I usually have a song taking up primary residence in my head. These days, it’s “Circle,” the Miles Davis song from 1967’s Miles Smiles.
As I said in my last post, I’ve been a little obsessed with Miles Smiles for a while now. The first three tracks are particularly addictive for me, and “Circle” might be foremost among those.
One of the first times I heard this song, it occurred to me that it has some commonalities with the Kind Of Blue track, “Blue In Green.” My thinking was that both songs have a floating, ethereal quality that makes them a little hard to pin down, almost like impressions of songs rather than songs. Vapor songs. It’s probably not clear, but this is high praise in my book.
These days, I stand by my thesis that the two songs have some things in common, but I’m also hearing the important ways they diverge.
“Blue In Green” feels sadder, and more based in standard, recognizable human emotions. It feels vaguely bluesy, so it’s coming from a more recognizable music foundation. It feels evocative in a more familiar, sort of predetermined way: it evokes a rainy Sunday walk in Manhattan when you’ve got too much on your mind. (Or some such familiar cinematic scene.) It feels a little self-consciously elegant. In other words, I guess, it feels like it’s built on a fair amount of borrowed equity.
“Circle,” on the other hand, feels like it’s from outer space. It doesn’t borrow shit. It feels like it is the thing rather than being about the thing. “Circle” invents its own scene; it is not accompaniment to anyone else’s scene, not a soundtrack to a familiar movie.
The differences are partly in the band dynamics. “Blue In Green” feels more molded, more shaped by players who were totally comfortable with each other. “Circle” has a more wild, unpredictable, cagey feeling, maybe due to its being probably a first take (though “Blue In Green” was allegedly a first take, too). “Circle” sounds like nobody knows what’s around each corner and they’re finding out together. “Blue In Green” sounds like they know exactly where they’re going, like they’ve studied the map.

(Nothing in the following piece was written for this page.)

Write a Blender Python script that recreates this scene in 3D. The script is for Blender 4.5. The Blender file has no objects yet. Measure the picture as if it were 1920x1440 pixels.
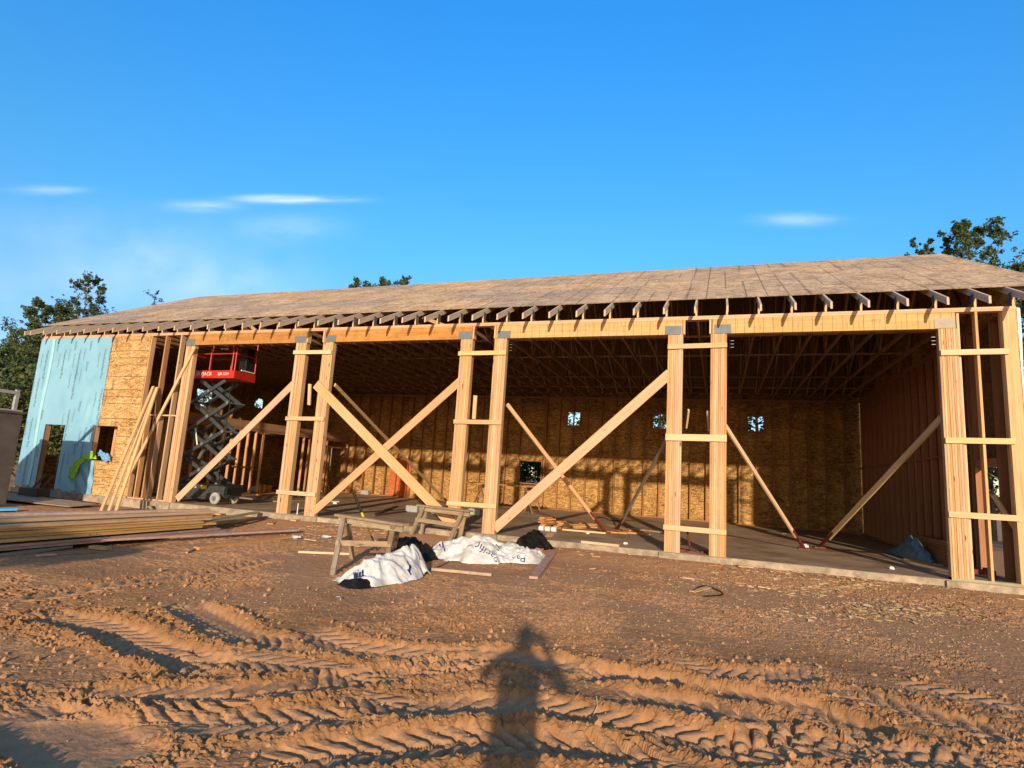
import bpy, bmesh, math, random
import numpy as np
from mathutils import Vector, Matrix
PI = math.pi
random.seed(7)
C = bpy.context.scene
COL = C.collection
rnd = random.uniform

# ------------------------------------------------------------------ camera
YAW, PITCH, ROLL = math.radians(-19.83), math.radians(8.94), math.radians(3.57)
CAM = Vector((0, -12.486, 1.312)); FPX = 1092.0
fw = Vector((math.sin(YAW)*math.cos(PITCH), math.cos(YAW)*math.cos(PITCH), math.sin(PITCH)))
r0 = Vector((math.cos(YAW), -math.sin(YAW), 0)); u0 = r0.cross(fw)
rt = r0*math.cos(ROLL)+u0*math.sin(ROLL); up = -r0*math.sin(ROLL)+u0*math.cos(ROLL)
cd = bpy.data.cameras.new("camera"); cam = bpy.data.objects.new("camera", cd); COL.objects.link(cam)
cd.sensor_width = 36; cd.lens = FPX/1920*36; cd.clip_end = 2000
M = Matrix((rt, up, -fw)).transposed().to_4x4(); M.translation = CAM
cam.matrix_world = M; C.camera = cam
def ray(px, py): return (fw*FPX+rt*(px-960)+up*(720-py)).normalized()
def at(px, py, ax, val):
    """point of the place seen at a photograph pixel, on the plane x|y|z = val"""
    v = ray(px, py); i = 'xyz'.index(ax)
    return CAM+v*((val-CAM[i])/v[i])
def zoomer(x0, y0, s): return lambda x, y: (x0+x/s, y0+y/s)
Z2 = zoomer(300, 580, 3.429); Z7 = zoomer(900, 820, 5.053); ZP = zoomer(560, 900, 3.5556)
ZL = zoomer(0, 880, 3.4286); ZS = zoomer(320, 640, 4.5); Z6 = zoomer(1440, 760, 3.79); Z1 = zoomer(0, 560, 3.429)

# ------------------------------------------------------------------ materials
def new_mat(name):
    m = bpy.data.materials.new(name); m.use_nodes = True
    nt = m.node_tree; b = nt.nodes['Principled BSDF']
    b.inputs['Specular IOR Level'].default_value = 0.25
    return m, nt, b
class N:
    def __init__(s, nt): s.nt = nt
    def __call__(s, typ, ins=None, **kw):
        n = s.nt.nodes.new(typ)
        for k, v in kw.items(): setattr(n, k, v)
        for k, v in (ins or {}).items():
            if isinstance(v, bpy.types.NodeSocket): s.nt.links.new(v, n.inputs[k])
            else: n.inputs[k].default_value = v
        return n
    def math(s, op, a, b=0.0, c=None, clamp=False):
        d = {0: a, 1: b}
        if c is not None: d[2] = c
        n = s('ShaderNodeMath', d, operation=op); n.use_clamp = clamp
        return n.outputs[0]
    def mix(s, f, a, b, mode='MIX'):
        n = s('ShaderNodeMix', data_type='RGBA', blend_type=mode)
        for k, v in ((0, f), (6, a), (7, b)):
            if isinstance(v, bpy.types.NodeSocket): s.nt.links.new(v, n.inputs[k])
            else: n.inputs[k].default_value = v if k == 0 else (*v, 1) if len(v) == 3 else v
        return n.outputs[2]
    def ramp(s, f, stops):
        n = s('ShaderNodeValToRGB', {0: f}); e = n.color_ramp.elements
        while len(e) < len(stops): e.new(0.5)
        for i, (p, c) in enumerate(stops):
            e[i].position = p; e[i].color = (*c, 1) if len(c) == 3 else c
        return n.outputs[0]
    def link(s, a, b): s.nt.links.new(a, b)

def plain(name, col, rough=0.6, metal=0.0, var=0.12, scale=6, spec=None, bump=0.0):
    m, nt, b = new_mat(name); n = N(nt)
    tc = n('ShaderNodeTexCoord').outputs['Object']
    no = n('ShaderNodeTexNoise', {'Vector': tc, 'Scale': scale, 'Detail': 6, 'Roughness': 0.65}).outputs[0]
    lo = [c*(1-var*2) for c in col]; hi = [min(1, c*(1+var*2)) for c in col]
    n.link(n.ramp(no, [(0.3, lo), (0.7, hi)]), b.inputs['Base Color'])
    b.inputs['Roughness'].default_value = rough; b.inputs['Metallic'].default_value = metal
    if spec is not None: b.inputs['Specular IOR Level'].default_value = spec
    if bump:
        bn = n('ShaderNodeBump', {'Height': no, 'Strength': bump, 'Distance': 0.02})
        n.link(bn.outputs[0], b.inputs['Normal'])
    return m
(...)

I initially thought the two songs were similar for their unresolved, slightly disorienting feeling. In each, there’s a sense of not knowing where the melody begins or ends, which chord feels like home, which moment resolves the story. They both feel constant and eternal, like the cut on the record is just you eavesdropping on a performance that always has been and always will be. Perhaps there’s a reason “Circle” is called “Circle.”
It might sound like I’m out here saying “Circle” is the better song. I’m not. I probably prefer it these days, but that’s sure to change. I’ve always admired “Blue In Green” for being the dark horse on Kind Of Blue; it’s probably the most skipped track on the most listened-to jazz record. For some reason that makes me like it more.